## Start EXCERPTED DATA

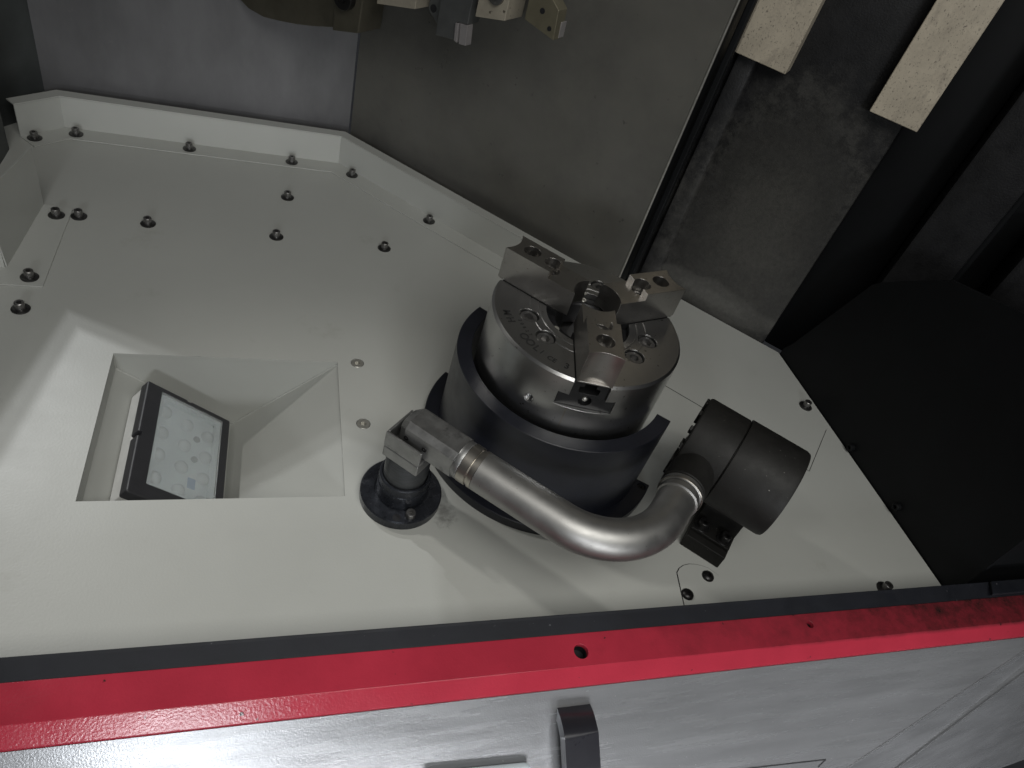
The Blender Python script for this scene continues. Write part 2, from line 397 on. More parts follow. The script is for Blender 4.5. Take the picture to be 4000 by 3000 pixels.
# seams of neighbouring sheets on the right
def strip(name, pts, w, parent, m, z=0.0003):
    bm = nb()
    for a, b in zip(pts, pts[1:]):
        a = Vector(a); b = Vector(b); t = (b - a).normalized(); n = Vector((-t.y, t.x)) * (w / 2)
        box_pts = [a - n, b - n, b + n, a + n]
        bm.faces.new([bm.verts.new((p.x, p.y, z)) for p in box_pts])
    return obj(name, bm, m, parent)
strip('sheet_seam', [(0.120, 0.196), (0.2828, 0.0333)], 0.0011, plate, MT['gap'])
strip('sheet_seam', [(0.4571, 0.0085), (0.3790, -0.0660), (0.3740, -0.0610)], 0.0007, plate, MT['gap'])
# round-headed access cover by the front seal
cov = [(0.0985, -0.262), (0.1112, -0.2001), (0.1163, -0.1950), (0.1234, -0.1918), (0.1310, -0.1908), (0.1379, -0.1917), (0.1460, -0.1940), (0.1534, -0.1980), (0.1620, -0.2080), (0.1687, -0.2224), (0.1705, -0.2387), (0.1700, -0.262)]
strip('cover_seam', cov[:9], 0.0012, plate, MT['gap'], 0.0002)
bm = nb(); prism(bm, [(x + (0.13 - x) * .012, y + (-0.23 - y) * .012) for x, y in cov], 0.0003, 0.0011); bevel(bm, 0.0003, 1)
cover = obj('access_cover', bm, MT['sheet'], plate)

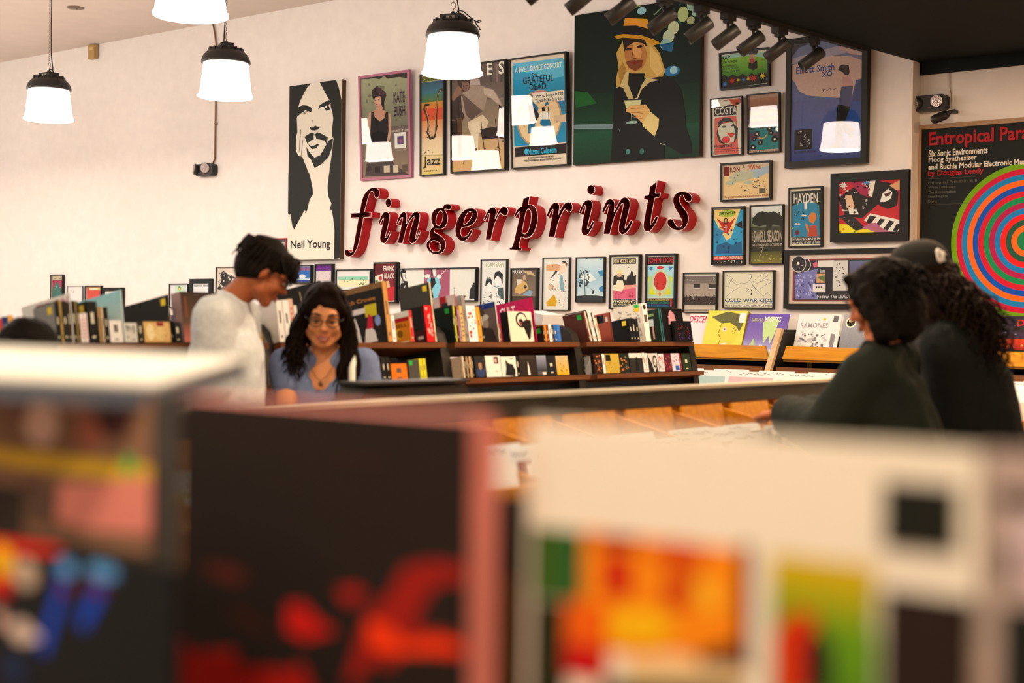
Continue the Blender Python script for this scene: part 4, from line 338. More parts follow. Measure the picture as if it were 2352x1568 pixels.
# ------------------------------------------------------------------ track spotlights under the soffit edge
mb=MB(); a=e0+dd*.6; b=e0+dd*6; n=Vector((-dd.y,dd.x))
tr=thing('lighting_track','black lighting track under the soffit edge','track',(0,0,0))
mb=MB()
p=[a-n*.02,a+n*.02,b+n*.02,b-n*.02]
mb.add([(q.x,q.y,3.125) for q in p]+[(q.x,q.y,3.152) for q in p],[(3,2,1,0),(4,5,6,7),(0,1,5,4),(1,2,6,5),(2,3,7,6),(3,0,4,7)]); mb.obj('rail',M_BLKP,tr)
SP=[(3.521,'first track spotlight, barely in view at the top edge'),(3.225,'track spotlight over the top left corner of the green painting'),(2.921,'track spotlight left of the painted straw hat'),(2.586,'track spotlight right of the painted straw hat'),(2.268,'track spotlight at the right edge of the green painting'),(2.027,'track spotlight hanging clear against the wall above the flower poster'),(1.788,'track spotlight touching the top of the flower poster'),(1.53,'track spotlight between the flower poster and the blue poster'),(1.171,'track spotlight in front of the blue walking poster')]
spot0=None
for i,(s,lb) in enumerate(SP):
    p=e0+dd*s; M=Matrix.Translation((p.x,p.y,3.125))
    az=[-6,-6,-2,0,4,2,6,-4,16][i]; 
    t=thing('track_spotlight',lb,'spotlight',M=M@Matrix.Rotation(R(az),4,'Z'),group='black track spotlights')
    if spot0 is None:
        me=[]
        me.append(('adapter',MB().box(-.025,-.05,-.035,.025,.05,0).box(-.018,-.03,-.052,.018,.03,-.035).mesh('adapter',M_BLKP)))
        me.append(('stem',MB().tube([(0,0,-.05),(0,0,-.10)],.009,10).mesh('stem',M_BLK,True)))
        d=Vector((-.62,-.35,-.55)).normalized(); c=Vector((0,0,-.118)); T=Matrix.Translation(c)@Vector((0,0,1)).rotation_difference(d).to_matrix().to_4x4()
        me.append(('barrel',MB().lathe([(.031,-.066),(.036,-.060),(.036,.092),(.033,.094),(.031,.082)],28,T,cap=True).mesh('barrel',M_BLK,True)))
        me.append(('knob',MB().tube([c+Vector((.0,.03,0)),c+Vector((0,.052,0))],.010,10).mesh('knob',M_BLKP,True)))
        spot0=me
    for nm,m in spot0: link(nm,m,t)
# ------------------------------------------------------------------ small fixtures on the wall
t=thing('motion_sensor','small tan box sensor high on the left wall','sensor',(-12.84,D,4.10))
MB().box(-.055,-.06,0,.055,-.012,.145).obj('body',mat('tan_plastic','b98a52',.5),t); MB().box(-.03,-.062,.09,.03,-.06,.12).obj('lens',mat('tan_lens','d8b070',.3),t); MB().box(-.06,-.03,.145,.05,0,.16).box(-.02,-.012,.02,.02,0,.15).obj('bracket',M_STEEL,t)
t=thing('sprinkler_cover','flat round metal cover in the ceiling at upper left','cover',(-11.455,7.717,CEIL))
MB().lathe([(.03,-.012),(.075,-.01),(.08,-.002),(.08,0)],28).obj('plate',mat('bronze_plate',(.16,.11,.08),.4,.4),t,True); MB().lathe([(.012,-.022),(.02,-.012)],16).obj('head',M_STEEL,t,True)
def lens_face(t,c,d,r,name='lamp_head'):
    T=Matrix.Translation(c)@Vector((0,0,1)).rotation_difference(Vector(d).normalized()).to_matrix().to_4x4()
    h=MB().lathe([(r*.75,-.05),(r,-.02),(r*1.06,0),(r,.004)],24,T).obj(name,M_BLKP,t,True)
    m=MB(); rnd=random.Random(4)
    m.lathe([(r*.93,.003),(r*.93,.008)],24,T)
    for i in range(26):
        a=rnd.uniform(0,6.28);q=r*.8*math.sqrt(rnd.random()); m.ell((q*math.cos(a),q*math.sin(a),.008),(r*.16,r*.16,.006),T,8,5)
    m.obj('reflector_lens',mat('faceted_reflector',(.62,.55,.55),.15,.6,metal=.7),h)
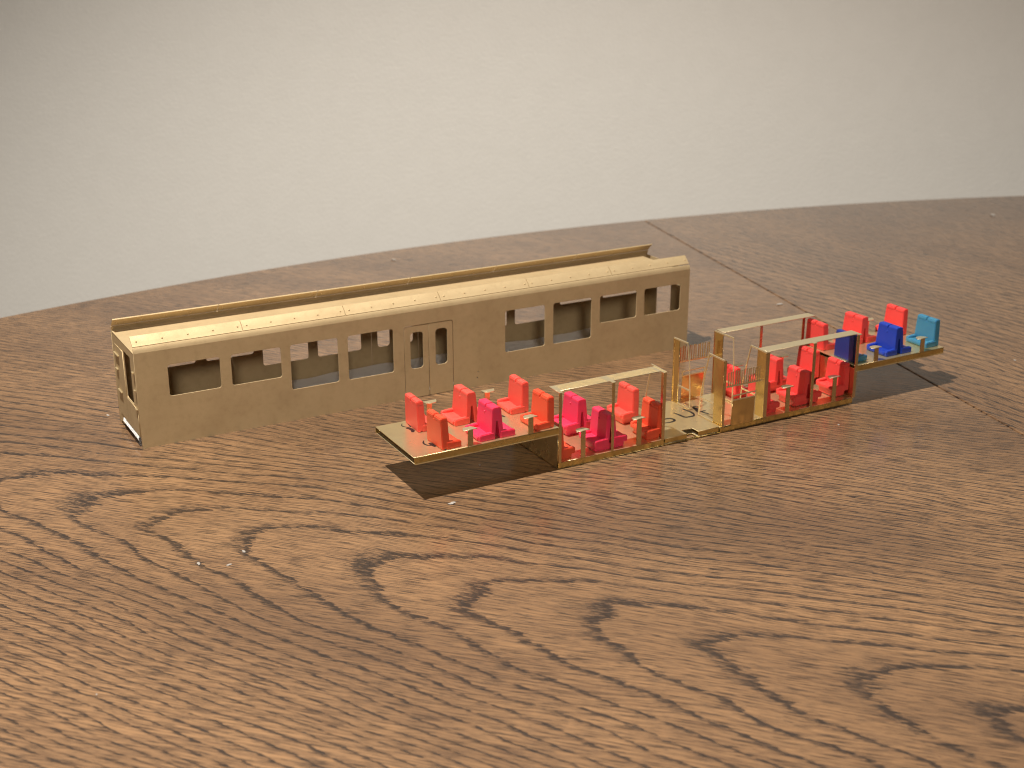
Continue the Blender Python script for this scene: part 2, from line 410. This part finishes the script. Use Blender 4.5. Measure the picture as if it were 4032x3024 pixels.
# --- low decks
lowL = sheet("low_floor", [(0.3, 0.35), (44.0, 0.35), (44.0, W - 0.35), (0.3, W - 0.35)], [], 'xy', 2.0, T, B, ch, 0.04)
lowR = sheet("low_floor", [(68.3, 0.35), (131.7, 0.35), (131.7, W - 0.35), (68.3, W - 0.35)], [], 'xy', 2.0, T, B, ch, 0.04)
vest = sheet("entrance_floor", [(44.2, 0.1), (53.9, 0.1), (53.9, 3.9), (58.9, 3.9), (58.9, 0.1), (68.1, 0.1), (68.1, W - 0.1), (58.9, W - 0.1), (58.9, W - 3.9), (53.9, W - 3.9), (53.9, W - 0.1), (44.2, W - 0.1)], [], 'xy', 2.3, T, B, ch, 0.04)
for y in (0.25, W - 0.25):
    for a, b in ((44.25, 53.85), (58.95, 68.05)):
        box("step_edge", a, b, y - 0.12, y + 0.12, 0.62, 2.14, E_, vest, 0.04)
sheet("step_bottom", [(44.2, 0.1), (53.9, 0.1), (53.9, 3.9), (58.9, 3.9), (58.9, 0.1), (68.1, 0.1), (68.1, W - .1), (44.2, W - .1)], [], 'xy', 0.4, 0.2, S_, ch, 0.03)
sheet("base_plate", [(0, -0.1), (132, -0.1), (132, W + .1), (0, W + .1)], [rrect(54.0, 58.8, 0.9, 3.8, 0.2, 2)], 'xy', 0.16, 0.26, E_, ch, 0.05)
NEAR = 0.0
def rail(y, spans):
    for a, b in spans:
        box("side_rail", a, b, y - 0.15, y + 0.15, 0.34, 2.18, E_, ch, 0.05)
rail(0.0, ((0.0, 43.6), (88.2, 132.0))); rail(W, ((0.0, 43.6), (88.2, 132.0)))
for y in (0.0, W): box("side_rail", 68.4, 88.1, y - 0.15, y + 0.15, 0.34, 1.75, E_, ch, 0.05)
# --- step walls
sheet("step_wall", [(0.2, 0.35), (W - .2, 0.35), (W - .2, 12.6), (.2, 12.6)], [], 'yz', 0.0, T, M['post'], ch, 0.04)
sheet("step_wall", [(0.2, 0.35), (W - .2, 0.35), (W - .2, 14.0), (.2, 14.0)], [], 'yz', 132.1, T, M['post'], ch, 0.04)
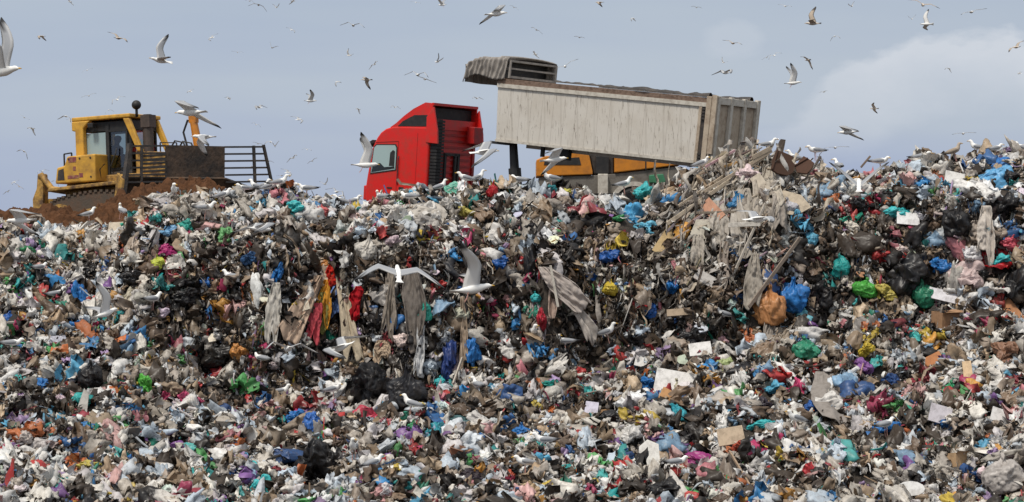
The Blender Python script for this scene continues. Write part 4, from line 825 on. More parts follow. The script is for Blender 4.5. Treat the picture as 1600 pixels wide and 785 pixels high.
FLY = [  # px, py, distance, pose, yaw (0 right, 180 left, -90 towards us), pitch, roll, label
 (2, 112, 30, 'high', -25, 4, 10, 'big white gull at the left edge with one long wing raised'), (251, 95, 62, 'vee', 200, 10, -38, 'banking gull with black wing tips above the bulldozer exhaust'),
 (298, 176, 44, 'droop', 168, -2, 14, 'gull gliding just above the yellow lift cylinder'), (318, 214, 60, 'down', 190, 0, 10, 'gull passing in front of the yellow lift cylinder'),
 (775, 22, 62, 'arch', 20, 6, -10, 'large pale gull at the top edge left of centre'), (757, 238, 50, 'droop', 10, 4, 18, 'gull gliding between the red cab and the tipper body'), (866, 250, 52, 'arch', 5, 6, -20, 'white gull in front of the orange machine'),
 (571, 258, 52, 'high', 5, 0, -8, 'gull with raised brown wings in front of the cab window'), (738, 452, 33, 'up', 6, 8, -22, 'large white gull flying right in front of the cliff'), (622, 428, 38, 'flat', 98, 26, 6, 'grey-winged gull seen with wings outstretched above the hanging grey rags'),
 (450, 545, 50, 'droop', 110, -8, 4, 'gull flying away low over the black bags, left of its companion'), (533, 543, 46, 'droop', 150, -20, -20, 'gull flying away low over the black bags, right of its companion'), (165, 490, 48, 'vee', 35, 18, -30, 'gull landing on the left slope with a wing raised'),
 (1342, 290, 44, 'vee', 82, 24, 0, 'gull landing on the right crest with both wings spread in a V'), (32, 345, 48, 'droop', 195, -4, 20, 'gull landing at the left edge beside the brown soil'), (405, 358, 50, 'droop', 30, -6, 0, 'gull swooping low over the crest right of the bulldozer'), (1183, 343, 46, 'glide', 25, 2, 10, 'gull gliding across the tipped load'),
 (883, 104, 112, 'glide', 85, 6, -24, 'dark-winged gull tilting beside the raised tarpaulin'), (653, 117, 118, 'arch', 75, 4, 6, 'upper gull of the overlapping pair left of the tarpaulin'), (664, 124, 150, 'flat', 110, 0, 18, 'lower gull of the overlapping pair left of the tarpaulin'),
 (573, 125, 130, 'bdown', 170, 0, 24, 'brown young gull above the red cab'), (485, 158, 115, 'up', 15, 0, -6, 'gull rising with wing lifted, left of the red cab'), (552, 40, 120, 'arch', 85, 0, 6, 'dark gull with arched wings near the top left of centre'),
 (1270, 37, 90, 'bup', 170, 0, -30, 'tan gull banking near the top right'), (1239, 130, 84, 'high', 8, 4, -6, 'white gull with one wing upright over the tipper tail'), (1262, 94, 150, 'bdown', 120, 0, 38, 'brown speckled gull above the upright-winged white gull'), (1325, 207, 70, 'droop', 165, -4, 10, 'gull skimming low over the right crest'),
 (1442, 8, 100, 'bglide', 85, 14, 16, 'brown-winged gull cut by the top edge on the right'), (1448, 38, 112, 'vee', 175, 0, 60, 'white gull diving beside the brown-winged gull'), (1518, 19, 120, 'flat', 100, 0, -14, 'slender gull gliding near the top right corner'),
 (1133, 114, 112, 'arch', 40, 0, 0, 'white gull above the rear of the tipper body'), (1145, 68, 150, 'bglide', 60, 0, 14, 'small dark gull in front of the little cloud puff'), (1366, 170, 170, 'bglide', 160, 0, 30, 'small tan gull above the right crest'),
 (683, 97, 190, 'high', 60, 0, 40, 'small diving gull between cab roof and tarpaulin'), (691, 8, 150, 'up', 150, 0, 0, 'gull at the top edge above the red cab'), (185, 60, 120, 'bglide', 60, 0, 24, 'brown-winged gull above the bulldozer cab'), (65, 57, 170, 'bdown', 170, 0, 0, 'small brown gull with drooping wings in the upper left'),
 (404, 8, 150, 'bdown', 100, 0, 16, 'brown gull at the top edge left of centre'), (937, 4, 170, 'bdown', 170, 0, 0, 'small brown-tipped gull at the top edge over the tipper'), (526, 300, 140, 'arch', 70, 0, 20, 'gull flapping just above the crest left of the red cab'), (1588, 74, 130, 'bglide', 120, 0, -30, 'brown gull at the right edge'), (1505, 209, 140, 'flat', 90, 0, -4, 'slender white gull over the far right crest'), (1305, 231, 130, 'flat', 95, 0, -4, 'flat-winged white gull just above the crest right of the tailgate')]
for q in FLY: fly(*q[:7], q[7])
SMALL = [(109, 3, 16), (136, 110, 14), (331, 59, 24), (371, 82, 18), (297, 143, 16), (139, 150, 24), (183, 156, 28), (103, 182, 30), (112, 190, 18), (170, 172, 16), (38, 184, 16), (50, 201, 26), (357, 154, 12), (38, 237, 28), (390, 2, 14), (458, 2, 20), (432, 12, 6), (456, 47, 18), (425, 75, 20), (545, 87, 22), (585, 101, 24), (527, 128, 20), (405, 168, 30), (467, 187, 28), (560, 171, 12), (617, 168, 20), (650, 4, 8), (745, 154, 22),
 (989, 29, 12), (1088, 12, 12), (838, 47, 22), (905, 59, 14), (836, 85, 20), (1227, 10, 24), (1331, 10, 12), (1304, 57, 22), (1210, 87, 26), (1287, 144, 16), (1482, 107, 18), (1593, 115, 8), (423, 222, 24), (430, 228, 20), (480, 234, 14), (458, 247, 26), (488, 252, 18), (450, 270, 26), (440, 275, 16), (508, 288, 22), (125, 226, 16), (66, 268, 22), (88, 284, 18), (22, 285, 16), (12, 300, 12), (30, 292, 12), (297, 190, 14), (400, 195, 18), (403, 225, 14), (395, 262, 14), (420, 252, 14), (803, 12, 10), (533, 306, 26), (560, 310, 12), (1198, 90, 12), (1130, 98, 10), (1425, 30, 8), (340, 245, 0)]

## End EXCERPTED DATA

◆ REQUEST: Among the entries above, how many lines hold the string "were"? Respond with nothing but the number.

◆ EXERCISE SOLUTION: 2